Baseline of Azure Governance

Subscription Management

Your use of Azure is subscription-based. Essentially, this is an agreement with Microsoft that you can use the Cloud platforms and services. If you purchase a SaaS service from Microsoft, you pay per user license. If you purchase PaaS or IaaS services, you pay according to your use of resources. If you don’t want everyone in the organization to have access to all the data, you need to define the user access rules. Role Based Access Control (RBAC) allows you to manage which roles have access to which Azure resources, and what they can do with which resources.

Cost Management

As an organization, you want to be in control of costs. That’s why it’s useful to determine the sources of your Cloud spend in advance, so that you can allocate resources and budgets to business units, products, and roles within your organization. You can then link warnings or automatic triggers to these budgets to prevent them from being exceeded. You can also easily manage your costs and budget in Azure Cost Management.

Security

Security is one of the most important parts of your Governance plan. You don’t want everyone to have access to your data, and you want to make that clear to your customers. With Azure Policy, you can create and set out your Azure policy. The security rules resulting from this policy are automatically implemented in your environment. New and existing resources are audited for this. By enforcing these policies, you ensure that your organization complies at all times with your company’s standards and service level agreements.

Resource Consistency

Resource Consistency focuses on ways to establish policy for the operational management of your environment or application. It ensures that your resources are configured consistently, so that they are discoverable by IT Operations. Azure Resource Manager – an implementation and management service for your resources – enables you to achieve consistency in your resources.

Identity Baseline

Identity Baseline complements your security policy. Nowadays, network security is increasingly focused on identity. In the Identity Baseline, you define authentication and authorization requirements by using Azure Active Directory.

Deployment Acceleration

The final step is to define deployment, configuration alignment, and script reusability in your Governance plan. This leads to “Deployment Acceleration,” speeding up the process. The above-mentioned tools have capabilities that will help you achieve Deployment Acceleration.

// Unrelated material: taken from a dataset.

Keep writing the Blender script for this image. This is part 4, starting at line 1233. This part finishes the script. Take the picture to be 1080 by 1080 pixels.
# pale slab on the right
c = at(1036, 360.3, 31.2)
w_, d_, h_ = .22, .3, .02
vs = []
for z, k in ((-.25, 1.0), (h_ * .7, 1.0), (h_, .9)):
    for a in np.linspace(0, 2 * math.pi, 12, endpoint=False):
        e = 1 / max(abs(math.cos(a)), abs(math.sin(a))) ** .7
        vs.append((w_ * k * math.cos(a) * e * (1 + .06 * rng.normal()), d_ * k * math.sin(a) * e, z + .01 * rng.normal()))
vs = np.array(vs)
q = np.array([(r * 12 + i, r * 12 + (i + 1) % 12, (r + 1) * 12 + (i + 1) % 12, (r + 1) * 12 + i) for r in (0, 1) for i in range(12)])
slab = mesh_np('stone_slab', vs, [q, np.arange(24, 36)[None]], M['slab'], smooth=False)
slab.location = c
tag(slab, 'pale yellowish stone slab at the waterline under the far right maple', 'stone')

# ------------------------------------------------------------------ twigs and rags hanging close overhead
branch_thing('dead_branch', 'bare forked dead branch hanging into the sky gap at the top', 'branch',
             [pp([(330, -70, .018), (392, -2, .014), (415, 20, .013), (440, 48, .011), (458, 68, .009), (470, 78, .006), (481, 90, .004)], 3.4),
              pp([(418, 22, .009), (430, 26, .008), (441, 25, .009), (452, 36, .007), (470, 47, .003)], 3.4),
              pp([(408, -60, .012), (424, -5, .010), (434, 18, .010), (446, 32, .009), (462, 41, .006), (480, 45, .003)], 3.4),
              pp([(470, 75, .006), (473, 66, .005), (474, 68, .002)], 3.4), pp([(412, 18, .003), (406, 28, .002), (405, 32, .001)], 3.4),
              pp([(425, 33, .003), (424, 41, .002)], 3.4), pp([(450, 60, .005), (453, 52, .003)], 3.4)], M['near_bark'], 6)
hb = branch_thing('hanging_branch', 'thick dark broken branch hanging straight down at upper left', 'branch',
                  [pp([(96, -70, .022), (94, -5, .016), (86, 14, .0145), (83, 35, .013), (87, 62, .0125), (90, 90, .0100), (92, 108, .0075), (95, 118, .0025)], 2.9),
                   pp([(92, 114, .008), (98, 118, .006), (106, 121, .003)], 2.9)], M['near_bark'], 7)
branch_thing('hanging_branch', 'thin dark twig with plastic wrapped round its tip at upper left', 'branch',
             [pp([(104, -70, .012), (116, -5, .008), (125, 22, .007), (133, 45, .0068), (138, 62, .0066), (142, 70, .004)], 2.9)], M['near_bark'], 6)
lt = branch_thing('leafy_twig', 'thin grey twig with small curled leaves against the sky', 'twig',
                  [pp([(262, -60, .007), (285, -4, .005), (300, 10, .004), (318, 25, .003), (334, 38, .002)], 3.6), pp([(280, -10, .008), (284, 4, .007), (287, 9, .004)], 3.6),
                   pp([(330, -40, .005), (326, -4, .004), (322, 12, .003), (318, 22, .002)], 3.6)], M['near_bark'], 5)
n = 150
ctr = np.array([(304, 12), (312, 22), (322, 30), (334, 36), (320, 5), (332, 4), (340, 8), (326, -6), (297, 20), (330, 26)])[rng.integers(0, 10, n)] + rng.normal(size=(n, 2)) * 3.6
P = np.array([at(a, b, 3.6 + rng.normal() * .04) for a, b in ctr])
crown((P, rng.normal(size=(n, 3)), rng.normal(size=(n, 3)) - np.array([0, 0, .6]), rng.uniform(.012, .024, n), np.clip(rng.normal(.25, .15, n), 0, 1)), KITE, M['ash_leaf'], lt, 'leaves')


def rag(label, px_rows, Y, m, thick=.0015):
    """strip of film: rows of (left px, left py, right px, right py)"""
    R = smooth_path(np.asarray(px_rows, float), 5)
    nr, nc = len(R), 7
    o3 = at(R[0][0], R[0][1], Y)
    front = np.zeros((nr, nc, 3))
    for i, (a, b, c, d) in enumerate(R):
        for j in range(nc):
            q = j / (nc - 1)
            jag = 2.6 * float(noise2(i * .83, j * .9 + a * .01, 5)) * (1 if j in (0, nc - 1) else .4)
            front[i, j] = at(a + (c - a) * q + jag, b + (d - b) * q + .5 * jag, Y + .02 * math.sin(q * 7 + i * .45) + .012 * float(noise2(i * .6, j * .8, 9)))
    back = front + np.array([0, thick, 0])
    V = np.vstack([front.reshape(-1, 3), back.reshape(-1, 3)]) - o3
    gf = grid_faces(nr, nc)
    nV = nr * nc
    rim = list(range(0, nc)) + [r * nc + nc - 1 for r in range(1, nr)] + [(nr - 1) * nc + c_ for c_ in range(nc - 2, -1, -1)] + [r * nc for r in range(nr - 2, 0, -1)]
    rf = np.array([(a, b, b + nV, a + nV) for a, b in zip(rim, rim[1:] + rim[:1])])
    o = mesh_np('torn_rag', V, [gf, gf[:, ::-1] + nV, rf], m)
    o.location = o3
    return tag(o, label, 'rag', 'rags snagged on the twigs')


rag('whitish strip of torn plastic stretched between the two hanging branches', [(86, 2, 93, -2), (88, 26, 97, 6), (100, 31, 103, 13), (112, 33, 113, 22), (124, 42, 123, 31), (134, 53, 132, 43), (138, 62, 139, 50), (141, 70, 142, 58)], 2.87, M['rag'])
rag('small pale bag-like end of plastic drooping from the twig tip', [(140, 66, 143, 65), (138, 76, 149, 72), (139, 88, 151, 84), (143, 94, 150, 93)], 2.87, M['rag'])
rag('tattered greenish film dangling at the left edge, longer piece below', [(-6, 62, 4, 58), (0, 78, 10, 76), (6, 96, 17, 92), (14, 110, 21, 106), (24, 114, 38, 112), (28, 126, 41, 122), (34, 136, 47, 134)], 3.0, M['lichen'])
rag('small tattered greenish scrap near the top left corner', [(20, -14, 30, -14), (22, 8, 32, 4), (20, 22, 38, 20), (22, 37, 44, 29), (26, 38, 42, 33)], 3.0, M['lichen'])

Governance in the Microsoft Cloud Adoption Framework for Azure

Putting a business in the cloud creates new paradigms for the technologies that support that business. These new paradigms change how those technologies are adopted, managed, and governed. When you can delete and rebuild an entire virtual datacenter with a line of code that's executed by an unattended process, it's time to rethink traditional approaches. This reasoning is especially true for governance.

Cloud governance is an iterative process. For organizations with existing policies that govern on-premises IT environments, cloud governance should complement those policies. The level of corporate policy integration between on-premises and the cloud varies depending on cloud governance maturity and the nature of the digital estate in the cloud. As the cloud estate changes over time, so do cloud governance processes and policies. Use the following exercises to help you start building your initial governance foundation:

1. Establish your methodology: Establish a basic understanding of the methodology that drives cloud governance in the Cloud Adoption Framework to begin thinking through the end state solution.

2. Use the governance benchmark tool: Assess your current state and future state to establish a vision for applying the framework.

3. Establish an initial governance foundation: Begin your governance journey with a small, easily implemented set of governance tools. This initial governance foundation is called a minimum viable product (MVP).

4. Improve your initial governance foundation: Throughout implementation of the cloud adoption plan, iteratively add governance controls to address tangible risks as you progress toward the end state.